The
Beatles: Get Back
With "Get Back", director Peter Jackson has achieved the impossible: Making a documentary as long as the Lord of the Rings Extended Editions.
Presented
with 60 hours of film and 150 hours of audio recorded in 1969 as part of a planned documentary
of the making of the "Let It Be" album, Pete has proven himself well and truly
incapable of making any kind of editorial decision, and basically just kept everything.
There
are three episodes to this thing, each over two hours long, but the only one
worth watching is the first as that’s the only one in which anything of note
happens—to whit, Paul comes up with the riff for the song “Get Back” and George
decides to leave the band. While there are brief moments of delight here and there, such as John's monolog about masturbation in the Boy Scouts or the black humor that arises once George leaves, the rest is mostly just the four of them rehearsing, then
the rooftop concert at the end which we’ve all seen before.

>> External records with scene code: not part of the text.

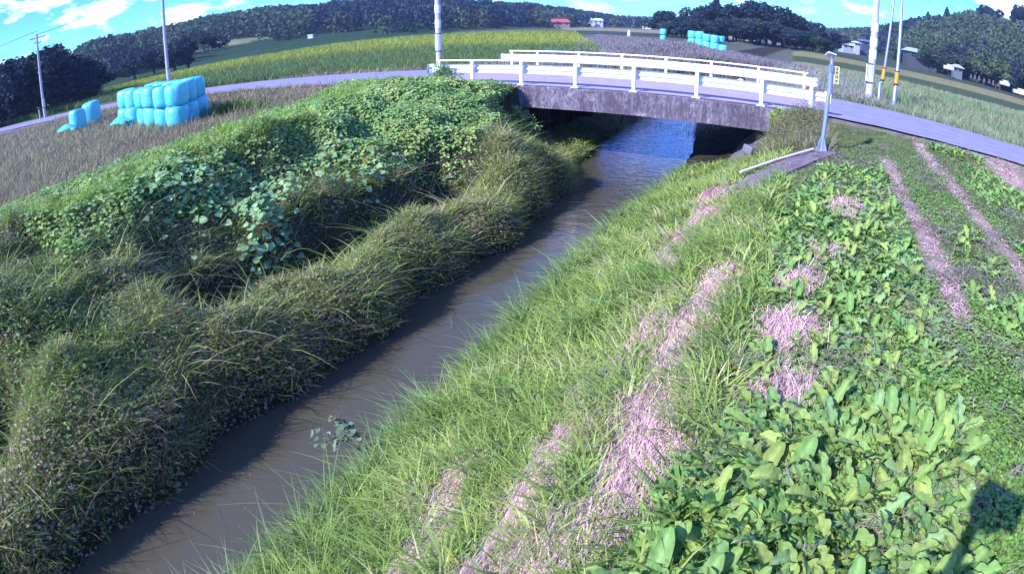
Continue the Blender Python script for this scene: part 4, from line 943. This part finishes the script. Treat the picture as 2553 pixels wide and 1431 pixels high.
px_, py_ = xy(-4.02, 4.05); branch(px_, py_, -2.2, 'blue-green leafy branch reaching out over the muddy water from the right bank')

# --- left bank
SB = lambda n, s: (s < 18.7) | (n < -13.6)
BRN = [(.27, .21, .15), (.40, .32, .22), (.18, .17, .08), (.52, .44, .34)]
MIX = [(.15, .26, .07), (.23, .37, .09), (.30, .26, .17), (.36, .47, .12), (.50, .44, .32), (.20, .30, .16)]
nl_ = lambda n, s: n_left(s)-n
def hol(n, s):
    u = nl_(n, s); st = np.interp(s, [2, 10, 14, 18], [1., 1.22, 1.4, 1.45]); u = np.where(u > 1.7, 1.7+(u-1.7)/st, u)
    return np.exp(-((u-2.15)/.55)**4)*np.clip(sstep(3.6, 4.8, s)*(1-sstep(11.8, 14, s))+1-sstep(.6, 1.6, s), 0, 1)   # deep hollow behind the berm: little grows there
vine = lambda n, s: np.clip(.5+(fbm(n*.45, s*.35, 71)-.5)*1.2+sstep(9, 12.5, s)*.9-sstep(4.4, 2.2, nl_(n, s))*1.1, 0, 1)*(nl_(n, s) > 2.1)*(nl_(n, s) < 9.0+.12*s)
parts = []
x, y = samp(-15, -5.2, -2, 19, int(110000*Q), .7, 8, lambda n, s, x, y: (nl_(n, s) > .1) & SB(n, s) & (rng.random(n.shape) > vine(n, s)*.85) & (rng.random(n.shape) > hol(n, s)*.9))
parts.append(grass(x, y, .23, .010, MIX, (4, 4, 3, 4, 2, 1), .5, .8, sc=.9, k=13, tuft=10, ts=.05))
x, y = samp(-12, -5.6, -2, 16, 5200, .6, 8, lambda n, s, x, y: (nl_(n, s) > .2) & (rng.random(n.shape) > vine(n, s)*.8))
parts.append(grass(x, y, .48, .012, [(.24, .36, .10), (.34, .46, .12), (.52, .46, .30), (.30, .24, .16)], (3, 4, 3, 1), .45, 1.1, sc=1.2, k=19, tuft=7, ts=.05, seg=4))
x, y = samp(-8.5, -5.2, -1, 19, int(26000*Q), .7, 8, lambda n, s, x, y: (nl_(n, s) > .05) & (nl_(n, s) < .75) & SB(n, s))
parts.append(grass(x, y, .15, .009, BRN+[(.18, .28, .08), (.26, .34, .12)], (3, 2, 3, 1, 4, 3), .6, 1.0, sc=1.3, k=14, downhill=.25, tuft=9, ts=.05))
x, y = samp(-9.5, -5.2, -1, 19, int(26000*Q), .7, 8, lambda n, s, x, y: (nl_(n, s) > .0) & (nl_(n, s) < 1.0) & SB(n, s))
LB = leaves(T_SMALL, x, y, .055, BRN+[(.18, .28, .09), (.26, .36, .13)], (3, 2, 2, 1, 4, 3), .01, .16, .9, 1.4, 47)
x, y = samp(-8.8, -5.8, 0, 16.5, int(34000*Q), .7, 8, lambda n, s, x, y: (nl_(n, s) > .5) & (nl_(n, s) < 1.6) & (fbm(n, s*.6, 15) > .33))
parts.append(grass(x, y, .17, .009, [(.36, .47, .12), (.46, .52, .15), (.58, .50, .30), (.30, .42, .12)], (4, 4, 3, 3), .4, .5, sc=1.1, k=16, tuft=9, ts=.05))
x, y = samp(-18, -10, -1, 17, int(16000*Q), .7, 9, lambda n, s, x, y: (nl_(n, s) > 4.2*np.interp(s, [2, 14], [1, 1.35])) & (nl_(n, s) < 6.3*np.interp(s, [2, 14], [1, 1.35])) & (fbm(n*.7, s*.5, 17) > .45))
parts.append(grass(x, y, .42, .010, [(.20, .32, .06), (.28, .40, .08), (.36, .40, .12)], (3, 4, 1), .3, .6, sc=.8, k=18, tuft=12, ts=.06))
stuff('bank_scrub', parts, MG, 'tangled green and brown grasses covering the left bank', 'scrub')
# small scrub leaves
x, y = samp(-9.4, -6.5, 18.0, 29, 9000, .3, 20, lambda n, s, x, y: (nl_(n, s) > .02))
under_g = grass(x, y, .24, .014, MIX, (4, 4, 3, 2, 2, 1), .5, .9, sc=.9, k=13, tuft=9, ts=.06)
parts = []
x, y = samp(-14, -5.3, -2, 19, int(60000*Q), .7, 8, lambda n, s, x, y: (nl_(n, s) > -.0) & SB(n, s) & (rng.random(n.shape) > vine(n, s)*.7) & (rng.random(n.shape) > hol(n, s)*.85))
parts.append(leaves(T_SMALL, x, y, .062, [(.17, .29, .11), (.23, .35, .13), (.30, .25, .19), (.44, .38, .31), (.26, .38, .25)], (3, 3, 4, 3, 1), .02, .24, .8, .9, 22))
parts.append(LB)
x, y = samp(-9.4, -6.5, 18.0, 29, 8000, .3, 20, lambda n, s, x, y: (nl_(n, s) > .02)); parts.append(leaves(T_SMALL, x, y, .09, MIX, (4, 4, 3, 2, 2, 1), .0, .22, .9)); parts.append(under_g)
stuff('weed_leaves', parts, ML, 'small weed leaves mixed through the left bank scrub', 'weeds')
# kudzu
x, y = samp(-17.5, -7.2, 3, 19.2, int(46000*Q), .5, 12, lambda n, s, x, y: (rng.random(n.shape) < vine(n, s)*(1-.95*hol(n, s))) & SB(n, s))
P1 = leaves(T_KUDZU, x, y, .155, [(.17, .30, .10), (.23, .39, .13), (.33, .47, .19), (.38, .47, .13), (.30, .27, .14)], (4, 4, 3, 2, .5), .02, .30, .5, .8, 23, toward=(-.1, -.25, .1))
# heap climbing the end post of the near rail and hanging over the slab
n = 420; c0 = B(-12.55, 18.95); P = np.stack([c0.x+rng.normal(0, .22, n), c0.y+rng.normal(0, .16, n), rng.beta(1, 2.2, n)*.9], 1); P[:, :2] = (P[:, :2]-[c0.x, c0.y])*(1.5-P[:, 2:3])+[c0.x, c0.y]
P2 = place(T_KUDZU, P, frames(rand_up(n, .8), heads(n)), rng.uniform(.10, .16, n), palette(n, [(.17, .31, .12), (.24, .38, .15)], (1, 1)))
n = 900; q = rng.uniform(-12.8, -8.6, n); zt = np.interp(q, [-12.8, -11.5, -10.6, -9.4, -8.6], [.12, -.05, -.34, -.62, -1.2]); ss = 18.95-rng.random(n)*.5; px_, py_ = xy(q, ss)
P3 = place(T_KUDZU, np.stack([px_, py_, zt-rng.random(n)**1.3*1.0], 1), frames(unit(rand_up(n, .5)+np.array([-.3, -.6, 0])), heads(n)), rng.uniform(.10, .16, n), palette(n, [(.16, .29, .11), (.23, .36, .14)], (1, 1)))
stuff('kudzu_vines', [P1, P2, P3], ML, 'kudzu vines blanketing the top of the left bank up to the bridge', 'vines')
# big pale lobed leaves
def patch(n, s):
    a = np.exp(-(((n+8.9)/.85)**2+((s-7.2)/1.0)**2)**1.2)+np.exp(-(((n+10.3)/.8)**2+((s-6.6)/1.2)**2))*.8+np.exp(-(((n+9.2)/.9)**2+((s-10.2)/.9)**2))*.6+np.exp(-(((n+8.1)/.35)**2+((s-6.3)/.9)**2))
    return np.clip(a, 0, 1)
x, y = samp(-12.5, -7, 3.5, 12.5, int(1000*Q), .3, 9, lambda n, s, x, y: rng.random(n.shape) < (1-hol(n, s))*patch(n, s)*np.clip(fbm(n*1.6, s*1.6, 99)*4-1.4, .03, 1))
P1 = leaves(T_LOBE, x, y, .12, [(.22, .38, .18), (.29, .46, .24), (.17, .31, .13)], (3, 3, 2), .14, .38, .5, toward=(-.15, -.5, .2))
stuff('gourd_vine', [P1], ML, 'patch of large pale blue-green lobed leaves on the left bank', 'vines')
# flecks drifting on the water
n = 80; fs = rng.uniform(1, 16, n); fn = n_left(fs)+.3+rng.random(n)**1.4*1.2; px_, py_ = xy(fn, fs)
V, F, C = place((np.array([(-.5, -.4, 0), (.5, -.3, 0), (.4, .5, 0), (-.4, .4, 0)]), np.array([(0, 1, 2), (0, 2, 3)]), np.ones(4)), np.stack([px_, py_, np.full(n, -2.494)], 1), frames(np.tile([0, 0, 1.], (n, 1)), heads(n)), rng.uniform(.005, .016, n), np.tile([.42, .40, .42], (n, 1)))
o = bigmesh('floating_flecks', V, F, MSt, C); tag(o, 'tiny pale flecks drifting on the muddy water', 'flecks', kind='stuff')
# near field beyond the crest
parts = []
x, y = samp(-46, -11, -4, 34, int(70000*Q), .9, 14, lambda n, s, x, y: (nl_(n, s) > 5.6*np.interp(s, [2, 14], [1, 1.35])) & road_clear(x, y) & no_br(n, s) & (x*.2+y < 32))
parts.append(grass(x, y, .30, .010, [(.29, .24, .16), (.38, .32, .22), (.25, .28, .15), (.46, .40, .29), (.20, .25, .11)], (4, 4, 3, 2, 2), .35, .5, seg=2, sc=.35, k=24))
x, y = polar(-25.5, 25.5); n = 500; a = np.abs(rng.normal(0, .8, n)); b = rng.uniform(0, 6.28, n)
parts.append(grass(x+a*np.cos(b), y+a*np.sin(b)*.6, .55, .02, [(.12, .19, .05), (.16, .22, .07), (.25, .18, .10)], (3, 2, 1), .3, .5, seg=3))
stuff('field_weeds', parts, MG, 'dry brownish weeds of the field left of the stream', 'weeds')
# roadside weeds, beyond and right of the road, and brown weeds by the right bridge end
parts = []
x, y = samp(1.5, 60, 12, 60, int(60000*Q), 1.0, 22, lambda n, s, x, y: road_clear(x, y) & no_br(n, s) & (road_info(x, y)[3] > 0) & (np.hypot(x, y) < 70))
parts.append(grass(x, y, .42, .012, [(.19, .27, .14), (.26, .34, .19), (.36, .36, .25), (.30, .24, .25)], (4, 4, 2, 1), .3, .5, seg=2, sc=.25, k=27, grow=.01))
x, y = samp(-16, 4, 26.3, 48, int(24000*Q), .8, 28, lambda n, s, x, y: road_clear(x, y))
parts.append(grass(x, y, .5, .016, [(.28, .24, .29), (.36, .32, .36), (.24, .29, .18), (.42, .39, .34)], (4, 3, 3, 1), .3, .5, seg=2, sc=.25, k=28, grow=.008))
stuff('roadside_weeds', parts, MG, 'greyish green weeds beyond the road and the bridge', 'weeds')
parts = []
x, y = samp(-2.2, .9, 14.3, 18.95, 6500, .2, 15, lambda n, s, x, y: (n > -2.3+.42*(s-14)) & (n < .55+.3*(s < 17)))
parts.append(grass(x, y, .36, .012, [(.28, .21, .17), (.24, .27, .13), (.38, .31, .26), (.19, .24, .10)], (3, 4, 2, 2), .3, .5, dz=.0, sc=1.2, k=29))
stuff('brown_weeds', parts, MG, 'brown tall weeds growing against the right end of the bridge', 'weeds')
parts = []
x, y = samp(-2.2, .6, 15, 18.95, 3000, .2, 15, lambda n, s, x, y: (n > -2.2+.45*(s-14)))
parts.append(leaves(T_SMALL, x, y, .06, [(.20, .17, .10), (.13, .17, .06), (.28, .20, .15)], (1, 1, 1), .1, .6, .9))
stuff('weed_leaves', parts, ML, 'small leaves among the brown weeds at the right bridge end', 'weeds')
# rice
g = np.random.default_rng(9); n = 420000; x = g.uniform(-60, 20, n); y = 34+150*g.random(n)**1.6; k = inpoly(x, y, RICE) & (g.random(n) < np.minimum(1, (45/np.hypot(x, y))**1.2)); x, y = x[k][:70000], y[k][:70000]; n = len(x)
dep = np.hypot(x, y); _m = np.clip(sstep(52, 92, dep+18*(fbm(x*.08, y*.08, 61)-.5))*(1-.35*sstep(110, 160, dep)), 0, 1)[:, None]; cc = _m*np.array([(.36, .42, .07)])+(1-_m)*np.array([(.14, .22, .08)])*g.uniform(.85, 1.15, (n, 1))
V, F, C = blades(np.stack([x, y, H(x, y)], 1), g.uniform(.55, .8, n), .05*(dep/45)**1.1, g.uniform(0, 6.28, n), np.abs(g.normal(0, .25, n)), np.abs(g.normal(.5, .2, n)), cc, 2)
o = bigmesh('rice_field', V, F, MG, C); tag(o, 'yellow-green rice field stretching beyond the left road', 'rice field', kind='stuff'); print('rice', n)
# reeds beyond the bridge
n = 60000; x = g.uniform(6, 30, n); y = 44+95*g.random(n)**1.5; k = inpoly(x, y, REEDS); x, y = x[k], y[k]; n = len(x); dep = np.hypot(x, y)
V, F, C = blades(np.stack([x, y, H(x, y)], 1), g.uniform(.35, .6, n), .05*(dep/45), g.uniform(0, 6.28, n), np.abs(g.normal(0, .25, n)), np.abs(g.normal(.5, .2, n)), palette(n, [(.29, .25, .31), (.24, .21, .24), (.23, .26, .17)], (3, 2, 1)), 2)
o = bigmesh('dry_reeds', V, F, MG, C); tag(o, 'purplish dry reeds along the stream beyond the bridge', 'reeds', kind='stuff')

# ------------------------------------------------------------------ air
hz = MB().box((0, 0, 0), (2600, 2600, 1)).build('haze', None); hz.scale.z = 70; hz.location = (0, 600, -5+35)
hm = bpy.data.materials.new('air'); hm.use_nodes = True; hn = hm.node_tree.nodes; hl = hm.node_tree.links
for q in list(hn): hn.remove(q)
ho = hn.new('ShaderNodeOutputMaterial'); hv = hn.new('ShaderNodeVolumePrincipled'); hv.inputs['Color'].default_value = (.45, .62, 1.0, 1); hv.inputs['Density'].default_value = .0004; hv.inputs['Anisotropy'].default_value = .2
hl.new(hv.outputs[0], ho.inputs['Volume']); hz.data.materials.append(hm); tag(hz, 'faint bluish air between the fields and the far hills', 'haze', kind='stuff')
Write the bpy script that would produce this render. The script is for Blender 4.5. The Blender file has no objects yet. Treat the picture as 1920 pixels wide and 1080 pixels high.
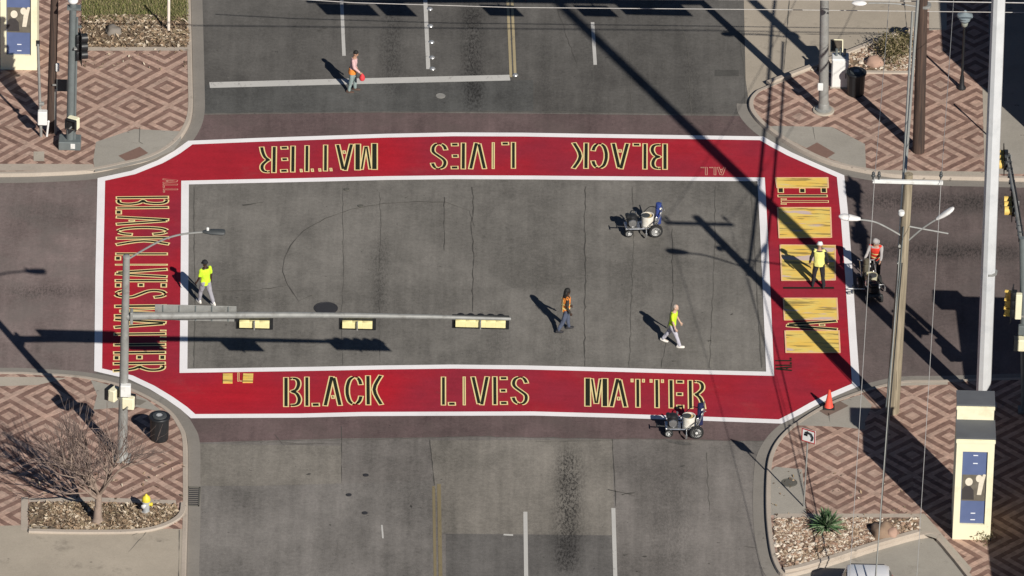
import bpy, bmesh, math, random
from mathutils import Vector, Matrix, Euler, noise
from mathutils.geometry import tessellate_polygon
random.seed(7)
R = math.radians
sc = bpy.context.scene
COL = sc.collection

# ------------------------------------------------------------------ camera
IW, IH = 1920.0, 1080.0
EL = R(31.0)            # depression of the long lens
DIST = 420.0
SC = 52.6               # pixels per metre at the centre
FP = SC * DIST          # focal length in pixels
ROLL = R(1.4)
fw = Vector((0, math.cos(EL), -math.sin(EL)))
r0 = Vector((1, 0, 0)); u0 = r0.cross(fw)
rr = r0 * math.cos(ROLL) + u0 * math.sin(ROLL)
uu = u0 * math.cos(ROLL) - r0 * math.sin(ROLL)
CAM = -fw * DIST
cd = bpy.data.cameras.new('camera'); cam = bpy.data.objects.new('camera', cd); COL.objects.link(cam)
m = Matrix.Identity(4)
for i in range(3):
    m[i][0] = rr[i]; m[i][1] = uu[i]; m[i][2] = -fw[i]; m[i][3] = CAM[i]
cam.matrix_world = m
cd.sensor_width = 36; cd.lens = FP / IW * 36; cd.clip_start = 5; cd.clip_end = 6000
sc.camera = cam

def ray(px, py): return fw + rr * ((px - 960) / FP) - uu * ((py - 540) / FP)
def g(px, py, z=0.0):
    d = ray(px, py); t = (z - CAM.z) / d.z
    return CAM + d * t
def gy(px, py, Y):
    d = ray(px, py); t = (Y - CAM.y) / d.y
    return CAM + d * t
def hgt(by, ty, px=960):       # height of something standing at image row by whose top shows at row ty
    return gy(px, ty, g(px, by).y).z

# sun: ground shadow of one metre of height
_sv = (g(960 - 360, 540 - 366) - g(960, 540)) / 10.0
SUNV = Vector((-_sv.x, -_sv.y, 1.0)).normalized()
s_el = math.asin(SUNV.z); s_az = math.atan2(SUNV.x, SUNV.y)
w = bpy.data.worlds.new('World'); sc.world = w; w.use_nodes = True
nt = w.node_tree; nt.nodes.clear()
sky = nt.nodes.new('ShaderNodeTexSky'); sky.sky_type = 'NISHITA'; sky.sun_disc = False
sky.sun_elevation = s_el; sky.sun_rotation = s_az
sky.air_density = .55; sky.dust_density = .1; sky.ozone_density = 2.0; sky.altitude = 300
bg = nt.nodes.new('ShaderNodeBackground'); bg.inputs[1].default_value = 0.05
out = nt.nodes.new('ShaderNodeOutputWorld')
nt.links.new(sky.outputs[0], bg.inputs[0]); nt.links.new(bg.outputs[0], out.inputs[0])
sd = bpy.data.lights.new('sun', 'SUN'); sd.energy = 5.0; sd.angle = R(0.5); sd.color = (1.0, 0.95, 0.87)
sun = bpy.data.objects.new('sun', sd); COL.objects.link(sun)
sun.rotation_euler = (-SUNV).to_track_quat('-Z', 'Y').to_euler(); sun.location = (40, -60, 60)
sc.view_settings.view_transform = 'Standard'; sc.view_settings.look = 'None'
sc.view_settings.exposure = 0.12; sc.view_settings.gamma = 1.0
sc.cycles.use_denoising = True

# ------------------------------------------------------------------ material helpers
class X:
    """tiny arithmetic on node sockets"""
    def __init__(s, nt, k): s.nt = nt; s.k = k
    def _op(s, op, *a):
        n = s.nt.nodes.new('ShaderNodeMath'); n.operation = op
        for i, v in enumerate((s,) + a):
            if isinstance(v, X): s.nt.links.new(v.k, n.inputs[i])
            else: n.inputs[i].default_value = v
        return X(s.nt, n.outputs[0])
    def __add__(s, o): return s._op('ADD', o)
    __radd__ = __add__
    def __sub__(s, o): return s._op('SUBTRACT', o)
    def __rsub__(s, o): return (s * -1.0) + o
    def __mul__(s, o): return s._op('MULTIPLY', o)
    __rmul__ = __mul__
    def __truediv__(s, o): return s._op('DIVIDE', o)
    def abs(s): return s._op('ABSOLUTE')
    def max(s, o): return s._op('MAXIMUM', o)
    def min(s, o): return s._op('MINIMUM', o)
    def gt(s, o): return s._op('GREATER_THAN', o)
    def lt(s, o): return s._op('LESS_THAN', o)
    def fract(s): return s._op('FRACT')
    def pow(s, o): return s._op('POWER', o)
    def exp(s): return s._op('EXPONENT')
    def step(s, a, b):
        n = s.nt.nodes.new('ShaderNodeMapRange'); n.interpolation_type = 'SMOOTHSTEP'
        s.nt.links.new(s.k, n.inputs[0])
        n.inputs[1].default_value = a; n.inputs[2].default_value = b
        return X(s.nt, n.outputs[0])

MATS = {}
class MB_:
    pass
def newmat(name):
    mt = bpy.data.materials.new(name); mt.use_nodes = True
    nt = mt.node_tree
    b = nt.nodes['Principled BSDF']
    return mt, nt, b
def position(nt):
    n = nt.nodes.new('ShaderNodeNewGeometry'); s = nt.nodes.new('ShaderNodeSeparateXYZ')
    nt.links.new(n.outputs['Position'], s.inputs[0])
    return n.outputs['Position'], X(nt, s.outputs[0]), X(nt, s.outputs[1]), X(nt, s.outputs[2])
def objcoord(nt):
    n = nt.nodes.new('ShaderNodeTexCoord'); s = nt.nodes.new('ShaderNodeSeparateXYZ')
    nt.links.new(n.outputs['Object'], s.inputs[0])
    return n.outputs['Object'], X(nt, s.outputs[0]), X(nt, s.outputs[1]), X(nt, s.outputs[2])
def nz(nt, vec, scale, detail=3, rough=.55, stretch=None):
    if stretch:
        mp = nt.nodes.new('ShaderNodeMapping'); mp.inputs['Scale'].default_value = stretch
        nt.links.new(vec, mp.inputs[0]); vec = mp.outputs[0]
    n = nt.nodes.new('ShaderNodeTexNoise'); n.inputs['Scale'].default_value = scale
    n.inputs['Detail'].default_value = detail; n.inputs['Roughness'].default_value = rough
    nt.links.new(vec, n.inputs['Vector'])
    return X(nt, n.outputs[0])
def mixc(nt, f, a, b):
    n = nt.nodes.new('ShaderNodeMix'); n.data_type = 'RGBA'
    if isinstance(f, X): nt.links.new(f.k, n.inputs[0])
    else: n.inputs[0].default_value = f
    for v, i in ((a, 6), (b, 7)):
        if isinstance(v, tuple): n.inputs[i].default_value = v + (1,) if len(v) == 3 else v
        else: nt.links.new(v, n.inputs[i])
    return n.outputs[2]
def scalec(nt, col, f):
    n = nt.nodes.new('ShaderNodeMix'); n.data_type = 'RGBA'; n.blend_type = 'MULTIPLY'; n.inputs[0].default_value = 1
    if isinstance(col, tuple): n.inputs[6].default_value = col + (1,)
    else: nt.links.new(col, n.inputs[6])
    c = nt.nodes.new('ShaderNodeCombineColor')
    for i in range(3): nt.links.new(f.k, c.inputs[i])
    nt.links.new(c.outputs[0], n.inputs[7])
    return n.outputs[2]
def bump(nt, b, h, strength=.3, dist=.02):
    n = nt.nodes.new('ShaderNodeBump'); n.inputs['Strength'].default_value = strength; n.inputs['Distance'].default_value = dist
    nt.links.new(h.k, n.inputs['Height']); nt.links.new(n.outputs[0], b.inputs['Normal'])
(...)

Even faced with such a logical and fitting end to the documentary Pete just keeps right on going, showing us the boys coming downstairs after the concert and anticlimactically going back to rehearsing again.
I leave you with one final thought about the song "Get Back": At one point Paul and John thought about turning it into a protest song opposing the white nationalist anti-immigrant sentiment in Britain at the time. Fifty years ago. Thank goodness that would never happen today. Look how far we've come. Look how much we've grown.